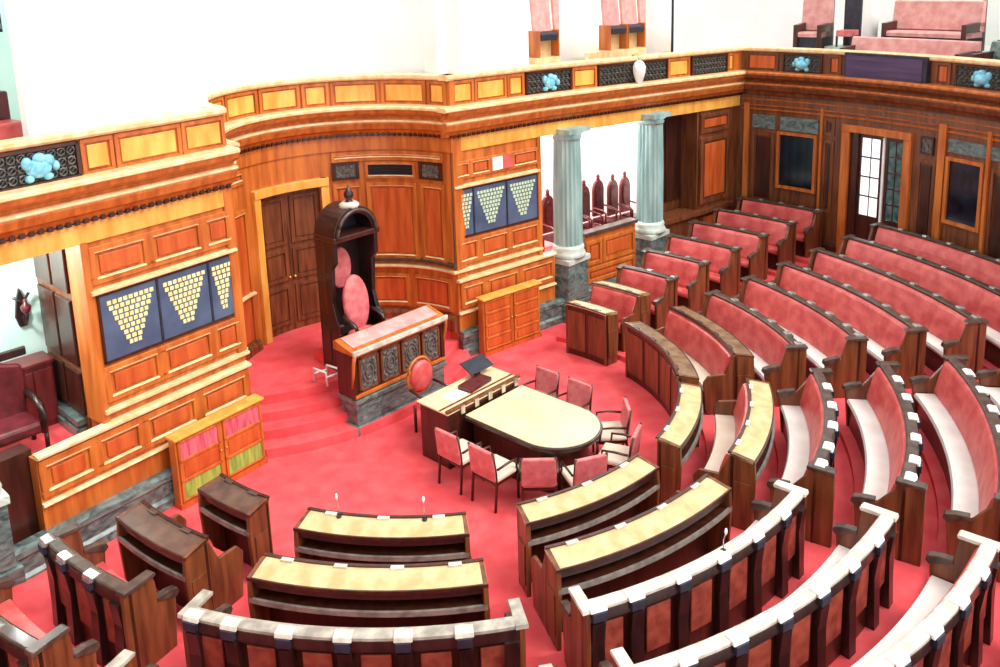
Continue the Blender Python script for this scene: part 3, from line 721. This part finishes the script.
f = MB(); f.box(tx-hw, tx+hw, y1-.06, y1, .6, 2.95); f.build('back_panel', 'ebony', t)
# hood: arched front and barrel top
f = MB(); k = 16; R0, R1 = .34, .46
vs = []; 
for y in (y0-.03, y1):
    for R in (R0, R1):
        for i in range(k+1):
            a = PI*i/k; vs.append((tx-R*math.cos(a), y, 2.92+R*math.sin(a)*1.05))
m_ = k+1; fs = []
def idx(yi, ri, i): return (yi*2+ri)*m_+i
for i in range(k):
    fs.append((idx(0, 0, i), idx(0, 0, i+1), idx(0, 1, i+1), idx(0, 1, i)))
    fs.append((idx(1, 0, i), idx(1, 1, i), idx(1, 1, i+1), idx(1, 0, i+1)))
    fs.append((idx(0, 1, i), idx(0, 1, i+1), idx(1, 1, i+1), idx(1, 1, i)))
    fs.append((idx(0, 0, i), idx(1, 0, i), idx(1, 0, i+1), idx(0, 0, i+1)))
for i in (0, k): fs.append((idx(0, 0, i), idx(0, 1, i), idx(1, 1, i), idx(1, 0, i)))
f.add(vs, fs); f.build('hood', 'ebony', t, bevel=.01)
f = MB(); f.tube([(tx-.40*math.cos(PI*i/16), y0-.05, 2.92+.42*math.sin(PI*i/16)) for i in range(17)], .03, 8); f.build('arch_moulding', 'ledge_dark', t)
f = MB(); f.plate_xz([(tx-.34*math.cos(PI*i/16), 2.92+.36*math.sin(PI*i/16)) for i in range(17)], y1-.12, y1-.06); f.build('hood_back', 'navy', t)
f = MB(); f.box(tx-.48, tx+.48, y0-.05, y1, 2.86, 2.95); f.build('cornice', 'teak_dark', t, bevel=.015)
f = MB(); f.lathe((tx, y0+.12, 3.38), [(.12, 0), (.10, .06), (.05, .1), (.05, .13), (.08, .17), (.08, .22), (.04, .28), (.01, .36)], 14); f.build('finial', 'ebony', t)
f = MB(); f.lathe((tx, y0+.12, 3.37), [(.17, 0), (.17, .05), (.12, .09)], 14); f.build('finial_collar', 'ledge_pale', t)
f = MB(); f.plate_xz([(tx-.08+.23*math.cos(2*PI*i/24), 2.28+.36*math.sin(2*PI*i/24)) for i in range(24)], y1-.16, y1-.06); f.build('back_cushion', 'pink_leather', t, bevel=.03)
f = MB(); f.box(tx-hw+.04, tx+hw-.04, y0+.16, y1-.08, .6, 1.2); f.build('seat_box', 'ebony', t)

t = thing('presiding_chair', 'rose leather chair with oval back between throne and rostrum desk', 'chair', (-.15, 1.72, .78))
cx, cy = -.06, 1.86
f = MB()
for yy, sc_ in ((cy-.05, .92), (cy, 1.0), (cy+.05, .94)):
    pass
vs = []; fs = []; K = 24
rings = [(-.055, .55), (-.05, .86), (-.02, 1.0), (.03, 1.0), (.05, .9)]
for yo, scl in rings:
    for i in range(K):
        a = 2*PI*i/K; zz = math.sin(a)*.47*scl; vs.append((cx+.25*scl*math.cos(a), cy+yo+zz*.12, 1.78+zz))
for i in range(len(rings)-1):
    for j in range(K): fs.append((i*K+j, i*K+(j+1) % K, (i+1)*K+(j+1) % K, (i+1)*K+j))
fs += [tuple(range(K))[::-1], tuple(range((len(rings)-1)*K, len(rings)*K))]
f.add(vs, fs, True); f.build('backrest', 'pink_leather', t)
f = MB(); f.ball((cx, 1.72, 1.29), .27, .23, .08, 18, 8); f.build('seat', 'pink_leather', t)
for s in (-1, 1):
    f = MB(); f.tube([(cx+s*.26, cy+.0, 1.62), (cx+s*.30, cy-.1, 1.60), (cx+s*.30, cy-.32, 1.54), (cx+s*.28, cy-.36, 1.45), (cx+s*.26, cy-.25, 1.3)], .035, 8); f.build('armrest', 'ebony', t)
f = MB(); f.lathe((cx, 1.68, .78), [(.26, 0), (.24, .04), (.06, .08), (.04, .2), (.04, .46), (.1, .5)], 16); f.build('pedestal', 'ebony', t)

# white tube frame beside the rostrum
t = thing('white_footrest', 'small white tube frame on the red steps beside the rostrum', 'footrest', (-1.16, 1.75, .60))
f = MB(); f.tube([(-1.26, 2.0, .60), (-1.26, 2.0, .84), (-1.22, 1.72, .84), (-1.22, 1.72, .60)], .022); f.build('side_frame', 'white_paint', t)
f = MB(); f.tube([(-1.04, 1.95, .60), (-1.04, 1.95, .84), (-1.0, 1.68, .84), (-1.0, 1.68, .60)], .022); f.build('side_frame', 'white_paint', t)
f = MB(); f.tube([(-1.26, 2.0, .76), (-1.04, 1.95, .76)], .018); f.tube([(-1.22, 1.72, .76), (-1.0, 1.68, .76)], .018); f.build('crossbar', 'white_paint', t)
t.location = (t.location.x+.38, t.location.y+.02, t.location.z)
# ------------------------------------------------------------------ table of the house
TC = .33
t = thing('clerks_table', 'long dark table with a cream top and a rounded end', 'table', (TC, -1.6, 0))
def ushape(hw, y_top, y_c, n=20):
    return [(TC-hw, y_top)]+[(TC-hw*math.cos(PI*i/n), y_c-hw*math.sin(PI*i/n)) for i in range(n+1)]+[(TC+hw, y_top)]
f = MB(); f.prism(ushape(.66, -.89, -2.10), .70, .755); f.build('top_edge', 'ebony', t, bevel=.01)
f = MB(); f.prism(ushape(.62, -.90, -2.10), .755, .765); f.build('leather_top', 'table_top', t)
f = MB(); f.prism(ushape(.46, -.89, -2.10), .0, .70); f.build('body', 'teak_dark', t)
f = MB(); f.prism(ushape(.50, -.89, -2.10), .0, .1); f.build('plinth', 'ebony', t)
t = thing('clerks_desk', 'raised head desk joining the square end of the cream table', 'desk', (TC-.1, -.55, 0))
f = MB(); f.box(TC-.92, TC+.60, -.84, -.78, 0, .86); f.box(TC-.92, TC-.86, -.84, -.24, 0, .86); f.box(TC+.54, TC+.60, -.84, -.24, 0, .86); f.build('body', 'teak_dark', t, bevel=.01)
f = MB(); f.box(TC-.95, TC+.62, -.87, -.2, .86, .89); f.build('top', 'table_top', t, bevel=.008)
f = MB(); f.box(TC-.95, TC+.62, -.88, -.82, .89, .93); f.box(TC-.95, TC+.62, -.72, -.69, .89, .905); f.build('gallery_rail', 'teak', t, bevel=.005)
for i in range(5): f = MB(); f.box(TC-.7+i*.29, TC-.62+i*.29, -.897, -.88, .80, .92); f.build('console', 'steel', t)
# things on the desk
t = thing('reading_stand', 'black slanted reading stand on the clerks desk', 'stand', (.62, -.3, .89))
f = MB(); f.plate_yz([(-.40, 1.0), (-.38, .98), (-.12, 1.10), (-.14, 1.12)], .36, .86); f.build('board', 'navy', t, bevel=.006)
f = MB(); f.box(.54, .64, -.30, -.22, .893, 1.02); f.build('foot', 'black', t)
tag((lambda b: b.build('ledger', 'maroon', bevel=.01))(MB().obox((.30, -.52, .927), .52, .26, .068, .12)), 'large flat maroon ledger lying on the clerks desk', 'book')
t = thing('desk_folder', 'cream folder lying on the clerks desk left of the maroon ledger', 'folder', (-.15, -.5, .89))
f = MB(); f.obox((-.15, -.52, .897), .34, .24, .012, .1); f.build('cover', 'paper', t)
# clerk's chair
t = thing('clerk_chair', 'chair with round orange red back behind the clerks desk', 'chair', (-.12, .2, 0))
f = MB(); f.lathe((0, 0, 0), [(.02, -.06), (.16, -.055), (.22, -.02), (.22, .02), (.17, .05), (.02, .055)], 22)
ob = f
vs = [(x-.22, .42-z+y*.0, .88+y*1.15) for x, y, z in ob.v]; g = MB(); g.add(vs, ob.f, True); g.build('backrest', 'red_leather', t)
f = MB(); f.tube([(-.22+.25*math.cos(2*PI*i/24), .46, .88+.29*math.sin(2*PI*i/24)) for i in range(25)], .025, 8); f.build('back_rim', 'oak', t)
f = MB(); f.ball((-.22, .18, .47), .25, .25, .07); f.build('seat', 'red_leather', t)
for a, c in ((-.42, .0), (.0, .0), (-.42, .38), (.0, .38)):
    f = MB(); f.tube([(a, c, 0), (a+.0, c, .45)], .025, 8); f.build('leg', 'teak_dark', t)
for s in (-1, 1):
    f = MB(); f.tube([(-.22+s*.25, .42, .72), (-.22+s*.27, .2, .7), (-.22+s*.26, .05, .66), (-.22+s*.25, .02, .46)], .022, 8); f.build('armrest', 'teak_dark', t)

t.location = (t.location.x+.24, t.location.y-.02, 0)
# chairs round the table (face +Y locally)
def table_chair():
    t = thing('table_chair', 'x', 'chair', local=True, group='rose leather chairs round the cream table')
    f = MB(); f.obox((0, -.235, .66), .46, .06, .42, rx=.1); f.build('backrest', 'pink_leather', t, bevel=.02)
    f = MB(); f.box(-.24, .24, -.22, .26, .42, .49); f.build('seat', 'cream_cloth', t, bevel=.025)
    f = MB(); f.box(-.22, .22, -.2, .24, .37, .42); f.build('seat_frame', 'teak_dark', t)
    for x in (-.22, .22):
        f = MB(); f.tube([(x, .22, 0), (x, .22, .40)], .017, 6, .022); f.build('leg', 'teak_dark', t)
        f = MB(); f.tube([(x, -.24, 0), (x, -.2, .40), (x, -.22, .62), (x, -.265, .88)], .02, 6); f.build('leg', 'teak_dark', t)
        f = MB(); f.tube([(x*1.1, -.2, .62), (x*1.15, .0, .64), (x*1.12, .16, .63), (x*1.08, .19, .42)], .018, 6); f.build('armrest', 'teak_dark', t)
    return t
ch = table_chair(); first = True
for (x, y, ang, lab) in ((-.70, -1.20, -90, 'rose leather chair on the near long side of the cream table, beside the head desk'),
                         (-.70, -1.86, -90, 'rose leather chair on the near long side, second from the head desk'),
                         (-.46, -2.44, -48, 'rose backed chair with cream seat where the near side turns round'),
                         (-.06, -2.88, -28, 'rose backed chair with cream seat, nearer of the two at the rounded end'),
                         (.66, -2.94, 20, 'cream seated chair at the rounded end, farther from the camera'),
                         (1.13, -2.46, 45, 'cream seated chair seen from the side where the far side turns round'),
                         (1.20, -1.66, 90, 'rose chair behind the far long side, second from the head desk'),
                         (1.21, -1.00, 90, 'rose chair behind the far long side, next to the head desk')):
    rz = math.radians(ang)
    if first: ch.location = (x, y, 0); ch.rotation_euler = (0, 0, rz); ch['label'] = lab; first = False
    else: dup(ch, (x, y, 0), rz, lab)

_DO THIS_
Where a line in the material contains "from", copy that line.

_RESPONSE TO THIS EXERCISE_
Continue the Blender Python script for this scene: part 3, from line 721. This part finishes the script.
                         (-.70, -1.86, -90, 'rose leather chair on the near long side, second from the head desk'),
                         (.66, -2.94, 20, 'cream seated chair at the rounded end, farther from the camera'),
                         (1.13, -2.46, 45, 'cream seated chair seen from the side where the far side turns round'),
                         (1.20, -1.66, 90, 'rose chair behind the far long side, second from the head desk'),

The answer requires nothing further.